What you have to do
Please output the lines shown below exactly as they appear.

Source excerpt
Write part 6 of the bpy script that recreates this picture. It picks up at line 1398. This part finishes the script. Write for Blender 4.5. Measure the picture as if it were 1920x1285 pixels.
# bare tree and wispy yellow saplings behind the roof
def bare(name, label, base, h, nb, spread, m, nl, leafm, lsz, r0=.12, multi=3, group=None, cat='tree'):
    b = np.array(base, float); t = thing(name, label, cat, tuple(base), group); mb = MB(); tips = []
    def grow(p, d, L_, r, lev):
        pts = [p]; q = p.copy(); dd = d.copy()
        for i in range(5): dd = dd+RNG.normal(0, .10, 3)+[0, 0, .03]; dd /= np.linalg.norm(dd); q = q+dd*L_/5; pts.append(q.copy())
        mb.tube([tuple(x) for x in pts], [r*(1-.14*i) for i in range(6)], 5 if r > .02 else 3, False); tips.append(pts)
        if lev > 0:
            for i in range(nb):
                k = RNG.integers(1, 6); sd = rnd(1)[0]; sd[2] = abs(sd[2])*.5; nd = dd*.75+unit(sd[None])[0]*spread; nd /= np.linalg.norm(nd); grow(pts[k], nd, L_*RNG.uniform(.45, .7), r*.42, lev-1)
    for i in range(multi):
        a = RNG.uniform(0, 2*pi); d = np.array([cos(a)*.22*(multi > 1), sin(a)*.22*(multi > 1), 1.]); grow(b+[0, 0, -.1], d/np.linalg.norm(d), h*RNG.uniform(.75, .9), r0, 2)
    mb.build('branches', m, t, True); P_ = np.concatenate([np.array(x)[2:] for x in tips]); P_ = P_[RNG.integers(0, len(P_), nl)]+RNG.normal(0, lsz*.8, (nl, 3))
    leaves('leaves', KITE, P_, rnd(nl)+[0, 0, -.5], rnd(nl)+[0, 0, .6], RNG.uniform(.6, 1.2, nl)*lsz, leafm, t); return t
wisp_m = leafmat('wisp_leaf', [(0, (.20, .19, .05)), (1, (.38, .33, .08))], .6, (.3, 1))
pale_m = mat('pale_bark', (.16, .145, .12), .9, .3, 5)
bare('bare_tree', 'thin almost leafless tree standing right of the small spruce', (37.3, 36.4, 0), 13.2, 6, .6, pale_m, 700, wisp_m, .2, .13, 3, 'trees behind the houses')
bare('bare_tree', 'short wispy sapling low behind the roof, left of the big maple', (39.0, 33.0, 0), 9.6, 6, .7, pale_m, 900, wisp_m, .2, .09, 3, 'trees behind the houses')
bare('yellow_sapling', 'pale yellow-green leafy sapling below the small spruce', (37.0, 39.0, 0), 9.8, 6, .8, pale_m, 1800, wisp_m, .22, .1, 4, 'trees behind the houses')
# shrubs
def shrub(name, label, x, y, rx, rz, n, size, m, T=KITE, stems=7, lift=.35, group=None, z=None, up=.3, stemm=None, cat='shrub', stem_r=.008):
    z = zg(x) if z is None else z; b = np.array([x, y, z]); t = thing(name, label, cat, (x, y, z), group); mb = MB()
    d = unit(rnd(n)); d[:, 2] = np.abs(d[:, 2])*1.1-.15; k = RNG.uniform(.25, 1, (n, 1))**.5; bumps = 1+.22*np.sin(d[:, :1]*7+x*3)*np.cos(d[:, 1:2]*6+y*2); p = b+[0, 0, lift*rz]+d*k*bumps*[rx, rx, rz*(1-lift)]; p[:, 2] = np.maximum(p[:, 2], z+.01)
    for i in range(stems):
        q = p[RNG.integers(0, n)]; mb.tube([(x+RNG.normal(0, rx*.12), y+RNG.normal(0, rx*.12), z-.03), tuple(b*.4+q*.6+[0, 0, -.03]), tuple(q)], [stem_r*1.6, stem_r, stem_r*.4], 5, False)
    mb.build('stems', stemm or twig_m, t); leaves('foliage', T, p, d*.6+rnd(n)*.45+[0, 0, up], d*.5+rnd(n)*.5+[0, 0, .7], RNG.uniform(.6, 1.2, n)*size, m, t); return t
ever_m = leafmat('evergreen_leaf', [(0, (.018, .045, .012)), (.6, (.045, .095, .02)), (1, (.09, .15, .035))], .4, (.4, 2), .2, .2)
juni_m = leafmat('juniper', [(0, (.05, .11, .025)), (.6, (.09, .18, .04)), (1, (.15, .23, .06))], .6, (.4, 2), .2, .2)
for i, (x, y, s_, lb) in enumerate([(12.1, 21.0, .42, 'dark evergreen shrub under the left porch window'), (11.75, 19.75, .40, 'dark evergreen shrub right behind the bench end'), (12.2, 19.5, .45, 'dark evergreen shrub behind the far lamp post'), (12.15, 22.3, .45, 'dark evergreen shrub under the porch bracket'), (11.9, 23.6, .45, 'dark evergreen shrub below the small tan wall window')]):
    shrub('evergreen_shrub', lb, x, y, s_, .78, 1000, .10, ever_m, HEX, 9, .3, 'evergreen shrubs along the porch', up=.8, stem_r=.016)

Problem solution
Write part 6 of the bpy script that recreates this picture. It picks up at line 1398. This part finishes the script. Write for Blender 4.5. Measure the picture as if it were 1920x1285 pixels.
# bare tree and wispy yellow saplings behind the roof
def bare(name, label, base, h, nb, spread, m, nl, leafm, lsz, r0=.12, multi=3, group=None, cat='tree'):
    b = np.array(base, float); t = thing(name, label, cat, tuple(base), group); mb = MB(); tips = []
    def grow(p, d, L_, r, lev):
        pts = [p]; q = p.copy(); dd = d.copy()
        for i in range(5): dd = dd+RNG.normal(0, .10, 3)+[0, 0, .03]; dd /= np.linalg.norm(dd); q = q+dd*L_/5; pts.append(q.copy())
        mb.tube([tuple(x) for x in pts], [r*(1-.14*i) for i in range(6)], 5 if r > .02 else 3, False); tips.append(pts)
        if lev > 0:
            for i in range(nb):
                k = RNG.integers(1, 6); sd = rnd(1)[0]; sd[2] = abs(sd[2])*.5; nd = dd*.75+unit(sd[None])[0]*spread; nd /= np.linalg.norm(nd); grow(pts[k], nd, L_*RNG.uniform(.45, .7), r*.42, lev-1)
    for i in range(multi):
        a = RNG.uniform(0, 2*pi); d = np.array([cos(a)*.22*(multi > 1), sin(a)*.22*(multi > 1), 1.]); grow(b+[0, 0, -.1], d/np.linalg.norm(d), h*RNG.uniform(.75, .9), r0, 2)
    mb.build('branches', m, t, True); P_ = np.concatenate([np.array(x)[2:] for x in tips]); P_ = P_[RNG.integers(0, len(P_), nl)]+RNG.normal(0, lsz*.8, (nl, 3))
    leaves('leaves', KITE, P_, rnd(nl)+[0, 0, -.5], rnd(nl)+[0, 0, .6], RNG.uniform(.6, 1.2, nl)*lsz, leafm, t); return t
wisp_m = leafmat('wisp_leaf', [(0, (.20, .19, .05)), (1, (.38, .33, .08))], .6, (.3, 1))
pale_m = mat('pale_bark', (.16, .145, .12), .9, .3, 5)
bare('bare_tree', 'thin almost leafless tree standing right of the small spruce', (37.3, 36.4, 0), 13.2, 6, .6, pale_m, 700, wisp_m, .2, .13, 3, 'trees behind the houses')
bare('bare_tree', 'short wispy sapling low behind the roof, left of the big maple', (39.0, 33.0, 0), 9.6, 6, .7, pale_m, 900, wisp_m, .2, .09, 3, 'trees behind the houses')
bare('yellow_sapling', 'pale yellow-green leafy sapling below the small spruce', (37.0, 39.0, 0), 9.8, 6, .8, pale_m, 1800, wisp_m, .22, .1, 4, 'trees behind the houses')
# shrubs
def shrub(name, label, x, y, rx, rz, n, size, m, T=KITE, stems=7, lift=.35, group=None, z=None, up=.3, stemm=None, cat='shrub', stem_r=.008):
    z = zg(x) if z is None else z; b = np.array([x, y, z]); t = thing(name, label, cat, (x, y, z), group); mb = MB()
    d = unit(rnd(n)); d[:, 2] = np.abs(d[:, 2])*1.1-.15; k = RNG.uniform(.25, 1, (n, 1))**.5; bumps = 1+.22*np.sin(d[:, :1]*7+x*3)*np.cos(d[:, 1:2]*6+y*2); p = b+[0, 0, lift*rz]+d*k*bumps*[rx, rx, rz*(1-lift)]; p[:, 2] = np.maximum(p[:, 2], z+.01)
    for i in range(stems):
        q = p[RNG.integers(0, n)]; mb.tube([(x+RNG.normal(0, rx*.12), y+RNG.normal(0, rx*.12), z-.03), tuple(b*.4+q*.6+[0, 0, -.03]), tuple(q)], [stem_r*1.6, stem_r, stem_r*.4], 5, False)
    mb.build('stems', stemm or twig_m, t); leaves('foliage', T, p, d*.6+rnd(n)*.45+[0, 0, up], d*.5+rnd(n)*.5+[0, 0, .7], RNG.uniform(.6, 1.2, n)*size, m, t); return t
ever_m = leafmat('evergreen_leaf', [(0, (.018, .045, .012)), (.6, (.045, .095, .02)), (1, (.09, .15, .035))], .4, (.4, 2), .2, .2)
juni_m = leafmat('juniper', [(0, (.05, .11, .025)), (.6, (.09, .18, .04)), (1, (.15, .23, .06))], .6, (.4, 2), .2, .2)
for i, (x, y, s_, lb) in enumerate([(12.1, 21.0, .42, 'dark evergreen shrub under the left porch window'), (11.75, 19.75, .40, 'dark evergreen shrub right behind the bench end'), (12.2, 19.5, .45, 'dark evergreen shrub behind the far lamp post'), (12.15, 22.3, .45, 'dark evergreen shrub under the porch bracket'), (11.9, 23.6, .45, 'dark evergreen shrub below the small tan wall window')]):
    shrub('evergreen_shrub', lb, x, y, s_, .78, 1000, .10, ever_m, HEX, 9, .3, 'evergreen shrubs along the porch', up=.8, stem_r=.016)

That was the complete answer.